*To do*: Reproduce nothing but the lines from the start of the material through the line that includes "from mathutils import Vector, Matrix, Euler", both ends included, and omit every picture.

*Extracted records*:
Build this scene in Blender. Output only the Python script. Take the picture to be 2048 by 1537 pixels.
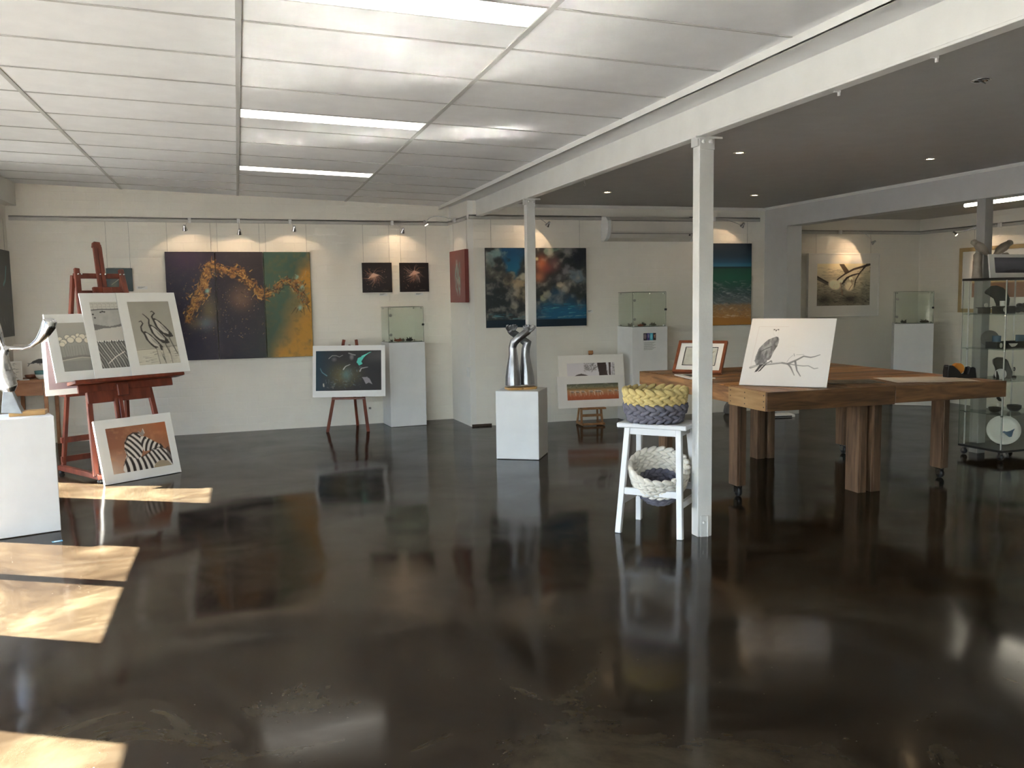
import bpy, bmesh, math, random
import numpy as np
from mathutils import Vector, Matrix, Euler

scene = bpy.context.scene
for o in list(bpy.data.objects):
    bpy.data.objects.remove(o, do_unlink=True)
COL = scene.collection
R = math.radians
rnd = random.Random(7)

# ------------------------------------------------------------------ camera
CAM_Z = 1.478
F_PX = 1790.0
YAW, PITCH, ROLL = R(16.9074521), R(-5.48029798), R(-0.86923793)
fw = Vector((math.sin(YAW) * math.cos(PITCH), math.cos(YAW) * math.cos(PITCH), math.sin(PITCH)))
rt = Vector((math.cos(YAW), -math.sin(YAW), 0))
up = rt.cross(fw)
rt2 = rt * math.cos(ROLL) + up * math.sin(ROLL)
up2 = -rt * math.sin(ROLL) + up * math.cos(ROLL)
cam_data = bpy.data.cameras.new('camera')
cam = bpy.data.objects.new('camera', cam_data)
COL.objects.link(cam)
cam_data.sensor_fit = 'HORIZONTAL'
cam_data.sensor_width = 36.0
cam_data.lens = F_PX / 2048 * 36.0
cam_data.clip_start = 0.02
cam_data.clip_end = 500
cam.matrix_world = Matrix(((rt2.x, up2.x, -fw.x, 0), (rt2.y, up2.y, -fw.y, 0), (rt2.z, up2.z, -fw.z, CAM_Z), (0, 0, 0, 1)))
scene.camera = cam

# ------------------------------------------------------------------ world, sun, exposure
SUN_TAN = 1.02
SUN_DIR = Vector((0.87, -0.49, -SUN_TAN)).normalized()      # direction the light travels
SUN_STRENGTH = 165.0
SKY_STRENGTH = 1.5
scene.view_settings.view_transform = 'Standard'
scene.view_settings.look = 'None'
scene.view_settings.exposure = 0.0
scene.view_settings.gamma = 1.0
scene.view_settings.use_curve_mapping = False
scene.cycles.use_denoising = True
scene.cycles.use_adaptive_sampling = True
scene.cycles.adaptive_threshold = 0.2
scene.cycles.adaptive_min_samples = 12
scene.cycles.max_bounces = 5
scene.cycles.diffuse_bounces = 4
scene.cycles.glossy_bounces = 2
scene.cycles.transmission_bounces = 4
scene.cycles.transparent_max_bounces = 12
scene.cycles.caustics_reflective = True
scene.cycles.caustics_refractive = False
scene.cycles.blur_glossy = 0.15
scene.cycles.sample_clamp_indirect = 0.0

world = bpy.data.worlds.new('world')
scene.world = world
world.use_nodes = True
wn = world.node_tree
wn.nodes.clear()
sky = wn.nodes.new('ShaderNodeTexSky')
sky.sky_type = 'NISHITA'
sky.sun_disc = False
sky.sun_elevation = math.atan(SUN_TAN)
sky.sun_rotation = math.atan2(-0.87, 0.49)
sky.air_density = 1.0
sky.dust_density = 1.5
bgn = wn.nodes.new('ShaderNodeBackground')
bgn.inputs['Strength'].default_value = SKY_STRENGTH
wo = wn.nodes.new('ShaderNodeOutputWorld')
wn.links.new(sky.outputs[0], bgn.inputs[0])
wn.links.new(bgn.outputs[0], wo.inputs[0])

sun_d = bpy.data.lights.new('sun', 'SUN')
sun_d.energy = SUN_STRENGTH
sun_d.angle = R(0.53)
sun_d.color = (1.0, 0.95, 0.85)
sun = bpy.data.objects.new('sun', sun_d)
COL.objects.link(sun)
sun.rotation_euler = SUN_DIR.to_track_quat('-Z', 'Y').to_euler()
sun.location = (-8, 8, 9)

# ------------------------------------------------------------------ materials
MATS = {}
def new_mat(name):
    m = bpy.data.materials.new(name)
    m.use_nodes = True
    nt = m.node_tree
    return m, nt, nt.nodes['Principled BSDF']

def lin1(c):
    c = c / 255.0
    return c / 12.92 if c <= 0.04045 else ((c + 0.055) / 1.055) ** 2.4
def lin(c):
    return tuple(lin1(v) for v in c)

def mat(name, col, rough=0.5, metal=0.0, var=0.08, vscale=6.0, bump=0.0, bscale=60.0, spec=0.5, emit=None, estr=0.0):
    """noise-varied painted / plastic / metal surface; col is linear albedo"""
    if name in MATS:
        return MATS[name]
    m, nt, p = new_mat(name)
    tc = nt.nodes.new('ShaderNodeTexCoord')
    nz = nt.nodes.new('ShaderNodeTexNoise')
    nz.inputs['Scale'].default_value = vscale
    nz.inputs['Detail'].default_value = 5
    nt.links.new(tc.outputs['Object'], nz.inputs['Vector'])
    cr = nt.nodes.new('ShaderNodeValToRGB')
    cr.color_ramp.elements[0].position = 0.3
    cr.color_ramp.elements[1].position = 0.7
    cr.color_ramp.elements[0].color = tuple(min(1, c * (1 - var)) for c in col) + (1,)
    cr.color_ramp.elements[1].color = tuple(min(1, c * (1 + var)) for c in col) + (1,)
    nt.links.new(nz.outputs['Fac'], cr.inputs[0])
    nt.links.new(cr.outputs[0], p.inputs['Base Color'])
    p.inputs['Roughness'].default_value = rough
    p.inputs['Metallic'].default_value = metal
    p.inputs['Specular IOR Level'].default_value = spec
    if bump > 0:
        n2 = nt.nodes.new('ShaderNodeTexNoise')
        n2.inputs['Scale'].default_value = bscale
        n2.inputs['Detail'].default_value = 4
        nt.links.new(tc.outputs['Object'], n2.inputs['Vector'])
        bp = nt.nodes.new('ShaderNodeBump')
        bp.inputs['Strength'].default_value = bump
        bp.inputs['Distance'].default_value = 0.01
        nt.links.new(n2.outputs['Fac'], bp.inputs['Height'])
        nt.links.new(bp.outputs[0], p.inputs['Normal'])
    if emit:
        p.inputs['Emission Color'].default_value = tuple(emit) + (1,)
        p.inputs['Emission Strength'].default_value = estr
    MATS[name] = m
    return m

def wood(name, c1, c2, rough=0.45, stretch=(1, 1, 14), scale=3.0, rand=0.0, knots=0.0):
    """grain stretched along one local axis; per-object tone shift through Object Info random"""
    if name in MATS:
        return MATS[name]
    m, nt, p = new_mat(name)
    tc = nt.nodes.new('ShaderNodeTexCoord')
    mp = nt.nodes.new('ShaderNodeMapping')
    mp.inputs['Scale'].default_value = stretch
    nt.links.new(tc.outputs['Object'], mp.inputs['Vector'])
    oi = nt.nodes.new('ShaderNodeObjectInfo')
    add = nt.nodes.new('ShaderNodeVectorMath')
    add.operation = 'ADD'
    sc = nt.nodes.new('ShaderNodeVectorMath')
    sc.operation = 'SCALE'
    sc.inputs['Scale'].default_value = 13.0
    cx = nt.nodes.new('ShaderNodeCombineXYZ')
    for i in range(3):
        nt.links.new(oi.outputs['Random'], cx.inputs[i])
    nt.links.new(cx.outputs[0], sc.inputs[0])
    nt.links.new(mp.outputs[0], add.inputs[0])
    nt.links.new(sc.outputs[0], add.inputs[1])
    nz = nt.nodes.new('ShaderNodeTexNoise')
    nz.inputs['Scale'].default_value = scale
    nz.inputs['Detail'].default_value = 8
    nz.inputs['Distortion'].default_value = 0.6
    nt.links.new(add.outputs[0], nz.inputs['Vector'])
    cr = nt.nodes.new('ShaderNodeValToRGB')
    cr.color_ramp.elements[0].position = 0.32
    cr.color_ramp.elements[1].position = 0.68
    cr.color_ramp.elements[0].color = tuple(c1) + (1,)
    cr.color_ramp.elements[1].color = tuple(c2) + (1,)
    nt.links.new(nz.outputs['Fac'], cr.inputs[0])
    hsv = nt.nodes.new('ShaderNodeHueSaturation')
    mr = nt.nodes.new('ShaderNodeMapRange')
    mr.inputs['To Min'].default_value = 1 - rand
    mr.inputs['To Max'].default_value = 1 + rand
    nt.links.new(oi.outputs['Random'], mr.inputs['Value'])
    nt.links.new(mr.outputs[0], hsv.inputs['Value'])
    nt.links.new(cr.outputs[0], hsv.inputs['Color'])
    nt.links.new(hsv.outputs[0], p.inputs['Base Color'])
    p.inputs['Roughness'].default_value = rough
    bp = nt.nodes.new('ShaderNodeBump')
    bp.inputs['Strength'].default_value = 0.12
    bp.inputs['Distance'].default_value = 0.004
    nt.links.new(nz.outputs['Fac'], bp.inputs['Height'])
    nt.links.new(bp.outputs[0], p.inputs['Normal'])
    MATS[name] = m
    return m

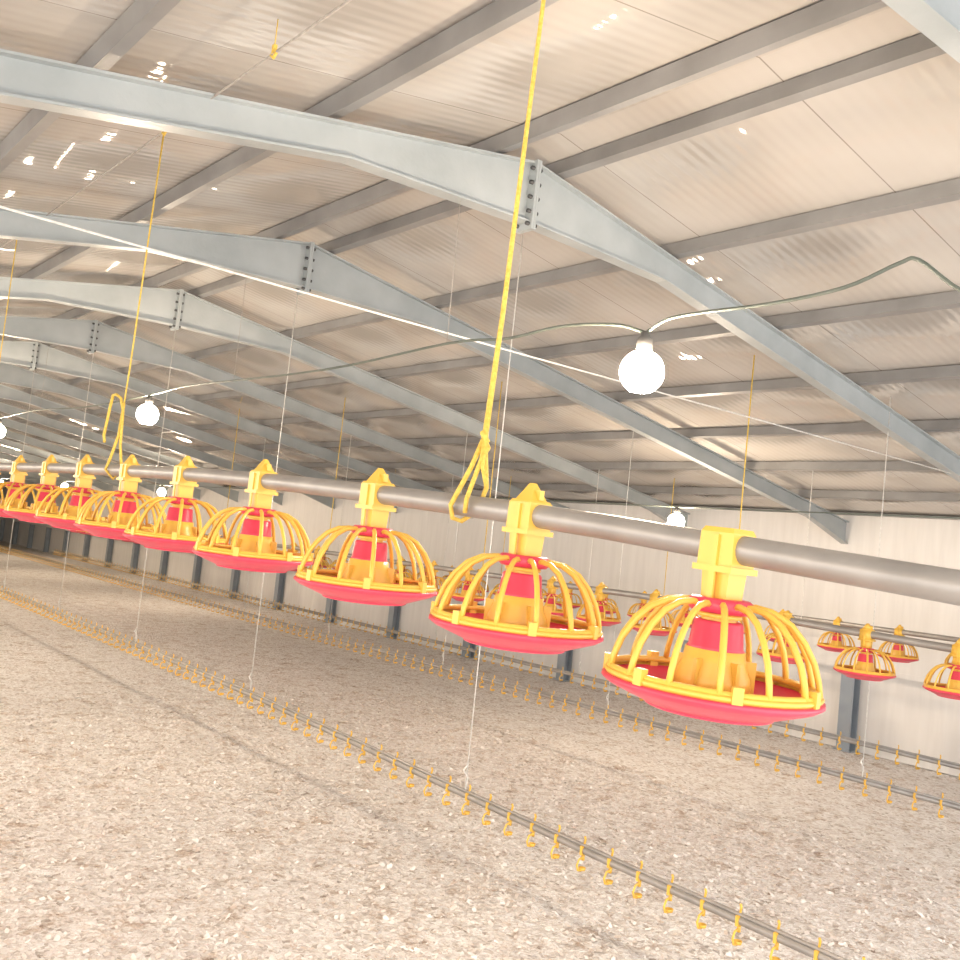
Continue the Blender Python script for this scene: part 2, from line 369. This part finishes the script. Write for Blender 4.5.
# ---------------- drinker lines
def nip():
    b=B()
    b.tube([(-.0,0,.062),(.006,0,.05),(0,0,.022)],.0055,6); b.box((-.019,-.007,-.02),(.019,.007,.02))
    b.tube([(0,0,-.018),(0,0,-.045)],.008,8)
    b.tube([(.0,0,-.03),(-.026,0,-.04),(-.037,0,-.065),(-.028,0,-.088),(-.006,0,-.093)],.005,6)
    b.lathe([(.002,-.094),(.015,-.091),(.018,-.078),(.015,-.078),(.012,-.086),(.002,-.088)],10)
    return b
NB=nip(); NM=NB.mesh("nipple",YEL)
def drinker(y,T,xa,xb,sp,hx,label,nmax):
    b=B(); st=[xa-.6]+[q[0] for q in T if xa-.5<q[0]<xb]+[xb]
    b.tube([P(y,x,lerp(T,x)) for x in st],.017,10)
    b.tube([P(y,x,lerp(T,x)+.022) for x in st],.009,6)
    o=top("drinker_pipe",b.mesh("drinker_pipe",PIPE),label,"drinker line",group="nipple drinker lines")
    n=int((xb-xa)/sp); rest=B()
    for i in range(n):
        x=xa+sp*i; p=P(y,x,lerp(T,x))
        if i<nmax: link("nipple",NM,o,loc=p)
        else: rest.add([Vector(v)+p for v in NB.v],NB.f,True)
    if rest.v:
        q=link("nipple",rest.mesh("nipple",YEL),o,kind="stuff")
    for x in hx:
        z=lerp(T,x)
        rope("hanging_string",[P(y,x,roofz(y)-.002),P(y,x,z+.02)],.0034,STRING,"thin white string holding the drinker line","string","strings holding the drinker lines",5)
        b=B(); b.tube([P(y,x,z+.16),P(y-.015,x+.01,z+.13),P(y+.01,x,z+.09),P(y,x,z+.03)],.005,6)
        c=link("clip",b.mesh("clip",STRING),o)
    return o
drinker(3.39,[(.9,-1.375),(1.9,-1.358),(3,-1.348),(4.02,-1.326),(5.3,-1.295),(6.62,-1.268),(9,-1.25),(16,-1.25)],1.75,15.5,.172,[4.02,6.62,9.04,11.5,14],"grey drinker pipe with yellow nipple cups near feeders",100)
drinker(6.42,[(1,-1.32),(30,-1.32)],2.7,28,.172,[3.42,5.8,8.2,10.6,13],"grey drinker pipe with yellow nipple cups over shavings",100)
drinker(7.9,[(1,-1.32),(30,-1.32)],3.4,28,.172,[4.9,7.6,10.3],"grey drinker pipe with yellow nipple cups beside wall",100)

# ---------------- bulbs and cable
def bulb_parts(R=.078):
    b=B(); pr=[(.022,-.03),(.03,-.045)]+[(R*math.sin(a),-.045-R*.55-R*math.cos(a)) for a in [math.radians(28+152*i/14) for i in range(15)]]
    b.lathe(pr,24); g=b.mesh("bulb_glass",BULB)
    b=B(); b.lathe([(.001,.055),(.014,.055),(.018,.04),(.027,.03),(.030,-.03),(.024,-.036),(.001,-.036)],16); s=b.mesh("bulb_socket",SOCK)
    return g,s
BG,BS=bulb_parts()
def bulb(y,x,z):
    e=top("light_bulb",None,"glowing warm white bulb hanging from overhead cable","light bulb",loc=P(y,x,z+.1),group="bulbs hanging along the house")
    link("bulb_glass",BG,e); link("bulb_socket",BS,e)
    return e
LY=2.5
bx=[2.245,7.0,11.5,16,20.5,25,29.5]
for x in bx: bulb(LY,x,.655 if x<3 else .70)
cp=[P(LY,-.2,.75),P(LY,.6,.70),P(LY,1.0,.735),P(LY,1.156,.80),P(LY,1.28,.905),P(LY,1.34,.905),P(LY,1.5,.86),P(LY,1.75,.845),P(LY,2.0,.85),P(LY,2.15,.845),P(LY,2.235,.812),P(LY,2.255,.812),P(LY,2.4,.855),P(LY,2.684,.88),P(LY,3.0,.865),P(LY,3.4,.885),P(LY,4.5,.85),P(LY,6.27,.88)]
for x in bx[1:]:
    cp+=[P(LY,x,.858),P(LY,x+1.5,.84),P(LY,x+3,.88)]
b=B()
def cr(pts,n=5):
    out=[]
    for i in range(len(pts)-1):
        p0=pts[max(i-1,0)];p1=pts[i];p2=pts[i+1];p3=pts[min(i+2,len(pts)-1)]
        for k in range(n):
            t=k/n; out.append(.5*((2*p1)+(p2-p0)*t+(2*p0-5*p1+4*p2-p3)*t*t+(-p0+3*p1-3*p2+p3)*t**3))
    return out+[pts[-1]]
b.tube(cr(cp),.006,7)
top("power_cable",b.mesh("power_cable",CORD),"thin grey green power cable sagging between the bulbs","cable")
for x,z in ((3.41,.885),(5.59,.87),(9.92,.86),(14.25,.86)):
    fx=min(FX,key=lambda q:abs(q-x))
    rope("hanger_wire",[P(LY,fx,roofz(LY)-.30),P(LY,x,z)],.0015,WIRE,"thin wire holding up the power cable","wire","wires holding the power cable",5)
L2=7.0
for x in (5.7,18.3,24.6,31): bulb(L2,x,.41)
rope("power_cable",[P(L2,2,.57),P(L2,5.7,.56),P(L2,9,.58),P(L2,12,.55),P(L2,18.3,.56),P(L2,31,.55)],.006,CORD,"dark power cable running along house above wall side feeders","cable")
L3=-1.9
for x in (0,3,6,9,12,15,18.6,23.3,28): bulb(L3_GLINT,x,.55)
rope("power_cable",[P(L3_GLINT,-1,.70),P(L3_GLINT,9,.705),P(L3_GLINT,16,.71),P(L3_GLINT,30,.71)],.006,CORD,"dark power cable for the added bulb row out of view","cable")

# ---------------- loose shavings (uncountable)
b=B()
for i in range(36000):
    y=random.uniform(.2,6.5); x=random.uniform(.3,9.2)
    if y+x<2: continue
    s=random.uniform(.004,.015); a=random.uniform(0,6.28); c=P(y,x,-H+fh(y,x)+random.uniform(.004,.010))
    u=Vector((math.cos(a),math.sin(a),random.uniform(-.5,.5)))*s; w=Vector((-math.sin(a),math.cos(a),random.uniform(-.5,.5)))*s*random.uniform(.35,.8)
    b.add([c-u-w,c+u-w,c+u+w,c-u+w],[(0,1,2,3)])
top("wood_shavings",b.mesh("wood_shavings",FLAKE),"loose pale wood shavings scattered over the litter floor","wood shavings",kind="stuff")

# ---------------- light
w=bpy.data.worlds.new("world"); S.world=w; w.use_nodes=True
w.node_tree.nodes["Background"].inputs[0].default_value=(1,.99,.985,1); w.node_tree.nodes["Background"].inputs[1].default_value=3.35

*Result of this exercise*:
Build this scene in Blender. Output only the Python script. Take the picture to be 2048 by 1537 pixels.
import bpy, bmesh, math, random
import numpy as np
from mathutils import Vector, Matrix, Euler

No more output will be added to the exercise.